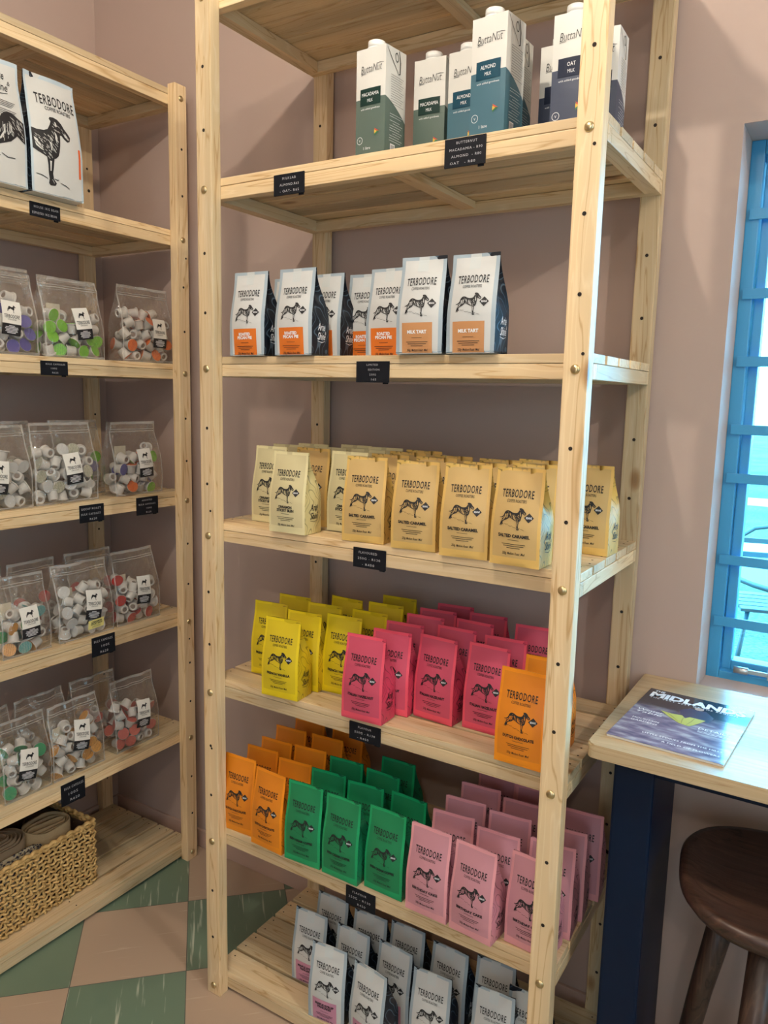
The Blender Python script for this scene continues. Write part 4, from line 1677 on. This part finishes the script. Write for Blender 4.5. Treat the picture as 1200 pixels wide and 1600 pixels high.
def folded(name, m, cx, cy, cz, L, Wd, H_, layers, thick, rz, label, cat):
    """cloth rolled flat: nested U loops whose folds show on top"""
    t = empty(name, (cx, cy, cz), rz)
    tag(t, label, cat, 'rolled cloths in the wicker basket')
    bm = bmesh.new()
    rk2 = random.Random(name + label)
    for l in range(layers):
        r = Wd / 2 - l * Wd / 2 / layers
        hl = L / 2 - l * L * .04 - r
        pts = []
        for i in range(13):
            a = -pi / 2 + pi * i / 12
            pts.append((hl + r * cos(a), r * sin(a)))
        for i in range(13):
            a = pi / 2 + pi * i / 12
            pts.append((-hl + r * cos(a), r * sin(a)))
        n = len(pts)
        top = H_ - rk2.uniform(0, .01)
        inn = [(x * .985, y - math.copysign(min(abs(y), thick), y)) for x, y in pts]
        A = [bm.verts.new((x, y, 0)) for x, y in pts]
        Bv = [bm.verts.new((x, y, top + .003 * sin(x * 60 + l))) for x, y in pts]
        Cv = [bm.verts.new((x, y, top + .003 * sin(x * 60 + l))) for x, y in inn]
        Dv = [bm.verts.new((x, y, 0)) for x, y in inn]
        for i in range(n):
            j = (i + 1) % n
            for q, s in ((A, Bv), (Bv, Cv), (Cv, Dv)):
                f = bm.faces.new((q[i], q[j], s[j], s[i]))
                f.smooth = True
    new_obj('folded_cloth', bm, m, t)
    return t


bz = ZT[0] + .010
folded('rolled_cloth', hess2, -.650, -.215, bz, .27, .110, .212, 7, .0045, pi / 2 + .05, 'grey brown cloth rolled flat in the wicker basket, largest roll at the back', 'cloth')
folded('rolled_cloth', hess, -.628, -.018, bz, .135, .105, .208, 3, .006, pi / 2 - .1, 'sand brown hessian roll with a wide open loop in the wicker basket', 'cloth')
folded('rolled_cloth', rope_m, -.573, -.190, bz, .24, .050, .185, 4, .005, pi / 2 + .03, 'navy and cream patterned roll along the front of the wicker basket', 'cloth')
folded('rolled_cloth', ln, -.700, .010, bz, .10, .08, .190, 4, .004, pi / 2, 'dark brown cloth roll in the back corner of the wicker basket', 'cloth')

# ------------------------------------------------------------------ counter, magazine, stool
ct = empty('counter_table', (.930, .028, 0))
tag(ct, 'high counter with a pale wooden top under the blue window', 'counter')
bm = bmesh.new()
CT, CZ = .026, .917
outl = []
X1, Y1, rd = 1.15, WY - .028 - .002, .014
for cx, cy, a0 in ((rd, rd, pi), (X1 - rd, rd, 1.5 * pi), (X1 - .002, Y1 - .002, 0), (.002, Y1 - .002, .5 * pi)):
    r_ = rd if cy < .1 else .002
    for i in range(6):
        a = a0 + i / 5 * pi / 2
        outl.append((cx + r_ * cos(a), cy + r_ * sin(a)))
lo = [bm.verts.new((x, y, CZ - CT)) for x, y in outl]
hi = [bm.verts.new((x, y, CZ)) for x, y in outl]
bm.faces.new(lo[::-1]); ftop = bm.faces.new(hi)
for i in range(len(outl)):
    j = (i + 1) % len(outl)
    bm.faces.new((lo[i], lo[j], hi[j], hi[i]))
bmesh.ops.bevel(bm, geom=[e for e in ftop.edges], offset=.003, segments=2, affect='EDGES')
new_obj('worktop', bm, counter_wood, ct)
bm = bmesh.new()
for (a, b, c, d) in ((.040, .113, .046, .262),):
    add_box(bm, a, b, c, d, 0, CZ - CT - .001, .009, seg=4)
new_obj('leg', bm, navy_paint, ct)
bm = bmesh.new()
add_box(bm, .100, 1.08, .060, .085, CZ - CT - .036, CZ - CT - .001, .003)
new_obj('apron', bm, navy_paint, ct)
bm = bmesh.new()
add_box(bm, 1.06, 1.12, .046, .110, 0, CZ - CT - .001, .009, seg=4)
new_obj('leg', bm, navy_paint, ct)

mg = empty('magazine', (1.0612, .2135, CZ + .0005), radians(-3.2))
tag(mg, 'glossy magazine with a dark photo cover and big white title lying on the counter', 'magazine')
page = mat('magazine_pages', (.7, .68, .64), .7)
bump(page, 100, .1)
cover = mat('magazine_cover', (.1, .1, .15), .16, coat=.5)
cb_ = cover.node_tree.nodes['Principled BSDF']
tcm = nd(cover, 'ShaderNodeTexCoord')
sp = nd(cover, 'ShaderNodeSeparateXYZ'); lk(cover, tcm.outputs['Object'], sp.inputs[0])
mpm = nd(cover, 'ShaderNodeMapping'); mpm.inputs['Scale'].default_value = (16, 46, 16); lk(cover, tcm.outputs['Object'], mpm.inputs[0])
nm = nd(cover, 'ShaderNodeTexNoise'); nm.inputs['Scale'].default_value = 1.4; nm.inputs['Detail'].default_value = 6; lk(cover, mpm.outputs[0], nm.inputs['Vector'])
rlow = ramp(cover, nm.outputs[0], [(.35, (.10, .10, .19)), (.5, (.22, .20, .30)), (.66, (.42, .45, .52))])
mr2 = nd(cover, 'ShaderNodeMapRange'); mr2.inputs[1].default_value = .055; mr2.inputs[2].default_value = .020; lk(cover, sp.outputs[1], mr2.inputs[0])
mx2 = nd(cover, 'ShaderNodeMix', data_type='RGBA'); lk(cover, mr2.outputs[0], mx2.inputs[0]); mx2.inputs[6].default_value = (.022, .022, .036, 1); lk(cover, rlow.outputs[0], mx2.inputs[7])
lk(cover, mx2.outputs[2], cb_.inputs['Base Color'])
MW, MH = .205, .285
bm = bmesh.new(); add_box(bm, -MW / 2 + .001, MW / 2 - .001, -MH / 2 + .001, MH / 2 - .001, 0, .0042, .0006)
new_obj('pages', bm, page, mg)
bm = bmesh.new(); add_box(bm, -MW / 2, MW / 2, -MH / 2, MH / 2, .0043, .0050, .0002)
new_obj('cover', bm, cover, mg)
Sm = lambda u, v, off: (u, v, .0050 + off)
P = Print(Sm)
P.text('THE', -.080, .126, .013, bold=.03, off=.0003, fitw=.020)
P.text('MIDLANDS', -.001, .097, .036, bold=.05, off=.0003, fitw=.186)
P.text('THE VERY BEST OF THE REGION', -.005, .088, .008, bold=.01, off=.0003, fitw=.170, spacing=1.3)
P.done('title', white_ink, mg)
P = Print(Sm)
P.ngon([(-.014, .035), (-.022, .055), (-.006, .078), (.010, .074), (.024, .078), (.044, .052), (.040, .020), (.018, .028), (.004, .022)], 0, .0003, 1)
P.done('figure_picture', mat('figure_cloth', (.045, .04, .085), .3), mg)
P = Print(Sm)
P.ngon([(.010 + .009 * cos(a), .082 + .008 * sin(a)) for a in [2 * pi * i / 14 for i in range(14)]], 0, .0005, 1)
P.done('face_picture', mat('figure_face', (.5, .36, .28), .3), mg)
P = Print(Sm)
P.ngon([(-.052, .030), (-.030, .026), (-.010, .030), (-.002, .018), (.004, .030), (.034, .030), (.024, .004), (.014, -.016), (-.006, -.012), (-.030, .008)], 0, .0006, 1)
P.line([(-.005, .022), (-.004, .004), (-.002, -.010)], .002, 1, .0009)
P.line([(.014, .028), (.012, .008), (.008, -.012)], .002, 1, .0009)
P.line([(-.038, .026), (-.024, .012), (-.010, -.004)], .002, 1, .0009)
P.done('yellow_cloth_picture', [mat('picture_yellow_green', (.50, .52, .12), .3), mat('picture_olive', (.30, .30, .06), .3)], mg)
P = Print(Sm)
P.text('Winter', -.068, .010, .013, shear=.2, off=.0003, fitw=.05)
P.text('Table', -.068, -.003, .013, shear=.2, off=.0003, fitw=.05)
P.text('MOUNTAIN', -.062, -.038, .010, off=.0003, fitw=.05)
P.text('GARDENS', -.062, -.050, .010, off=.0003, fitw=.05)
P.text('DETAILS', .058, -.018, .014, off=.0003, fitw=.055)
for i in range(2):
    P.rect(.032, .084, -.026 - i * .005, -.0245 - i * .005, 0, .0003, 1, 1)
P.text('LITTLE STORIES FROM THE HILLS', .020, -.098, .009, off=.0003, fitw=.14)
P.text('A FIELD OF FLOWERS', .040, -.118, .009, off=.0003, fitw=.10)
P.done('cover_lines', white_ink, mg)

st = empty('bar_stool', (1.276, .190, 0), .15)
tag(st, 'dark stained wooden bar stool with a dished round seat pushed under the counter', 'bar stool')
bm = bmesh.new()
n = 56
prof = [(.0, .604), (.10, .602), (.150, .608), (.182, .622), (.194, .638), (.1945, .650), (.189, .657), (.178, .656), (.155, .646), (.11, .639), (.05, .637), (.0, .6365)]


def sq(q):
    c, d = cos(2 * pi * q), sin(2 * pi * q)
    k = (abs(c) ** 2.7 + abs(d) ** 2.7) ** (-1 / 2.7)
    return c * k, d * k


prev = None
for r, z in prof:
    if r == 0:
        ring = [bm.verts.new((0, 0, z))]
    else:
        ring = [bm.verts.new((r * 1.0 * sq(a / n)[0], r * .96 * sq(a / n)[1], z + .006 * (abs(cos(2 * pi * a / n)) ** 2) * (r / .19))) for a in range(n)]
    if prev:
        for a in range(n):
            b = (a + 1) % n
            if len(prev) == 1:
                f = bm.faces.new((prev[0], ring[b], ring[a]))
            elif len(ring) == 1:
                f = bm.faces.new((prev[a], prev[b], ring[0]))
            else:
                f = bm.faces.new((prev[a], prev[b], ring[b], ring[a]))
            f.smooth = True
    prev = ring
new_obj('seat', bm, dark_wood, st)
for k in range(4):
    a = pi / 4 + k * pi / 2 + .35
    bm = bmesh.new()
    add_tube(bm, [(.105 * cos(a), .105 * sin(a), .612), (.15 * cos(a), .15 * sin(a), .36), (.205 * cos(a), .205 * sin(a), 0)], lambda q: .026 - .009 * q, 14)
    new_obj('leg', bm, dark_wood_z, st)
for k in range(4):
    a0, a1 = pi / 4 + k * pi / 2 + .35, pi / 4 + (k + 1) * pi / 2 + .35
    bm = bmesh.new()
    add_tube(bm, [(.172 * cos(a0), .172 * sin(a0), .20), (.172 * cos(a1), .172 * sin(a1), .20)], .010, 10)
    new_obj('footrest_bar', bm, dark_wood, st)
st.scale = (1, 1, 1.022)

-.-.-

Begin at the first line of the material and copy each line exactly through the one containing "corner of the wicker basket', 'cloth')". Omit pictures.

The Blender Python script for this scene continues. Write part 4, from line 1677 on. This part finishes the script. Write for Blender 4.5. Treat the picture as 1200 pixels wide and 1600 pixels high.
def folded(name, m, cx, cy, cz, L, Wd, H_, layers, thick, rz, label, cat):
    """cloth rolled flat: nested U loops whose folds show on top"""
    t = empty(name, (cx, cy, cz), rz)
    tag(t, label, cat, 'rolled cloths in the wicker basket')
    bm = bmesh.new()
    rk2 = random.Random(name + label)
    for l in range(layers):
        r = Wd / 2 - l * Wd / 2 / layers
        hl = L / 2 - l * L * .04 - r
        pts = []
        for i in range(13):
            a = -pi / 2 + pi * i / 12
            pts.append((hl + r * cos(a), r * sin(a)))
        for i in range(13):
            a = pi / 2 + pi * i / 12
            pts.append((-hl + r * cos(a), r * sin(a)))
        n = len(pts)
        top = H_ - rk2.uniform(0, .01)
        inn = [(x * .985, y - math.copysign(min(abs(y), thick), y)) for x, y in pts]
        A = [bm.verts.new((x, y, 0)) for x, y in pts]
        Bv = [bm.verts.new((x, y, top + .003 * sin(x * 60 + l))) for x, y in pts]
        Cv = [bm.verts.new((x, y, top + .003 * sin(x * 60 + l))) for x, y in inn]
        Dv = [bm.verts.new((x, y, 0)) for x, y in inn]
        for i in range(n):
            j = (i + 1) % n
            for q, s in ((A, Bv), (Bv, Cv), (Cv, Dv)):
                f = bm.faces.new((q[i], q[j], s[j], s[i]))
                f.smooth = True
    new_obj('folded_cloth', bm, m, t)
    return t


bz = ZT[0] + .010
folded('rolled_cloth', hess2, -.650, -.215, bz, .27, .110, .212, 7, .0045, pi / 2 + .05, 'grey brown cloth rolled flat in the wicker basket, largest roll at the back', 'cloth')
folded('rolled_cloth', hess, -.628, -.018, bz, .135, .105, .208, 3, .006, pi / 2 - .1, 'sand brown hessian roll with a wide open loop in the wicker basket', 'cloth')
folded('rolled_cloth', rope_m, -.573, -.190, bz, .24, .050, .185, 4, .005, pi / 2 + .03, 'navy and cream patterned roll along the front of the wicker basket', 'cloth')
folded('rolled_cloth', ln, -.700, .010, bz, .10, .08, .190, 4, .004, pi / 2, 'dark brown cloth roll in the back corner of the wicker basket', 'cloth')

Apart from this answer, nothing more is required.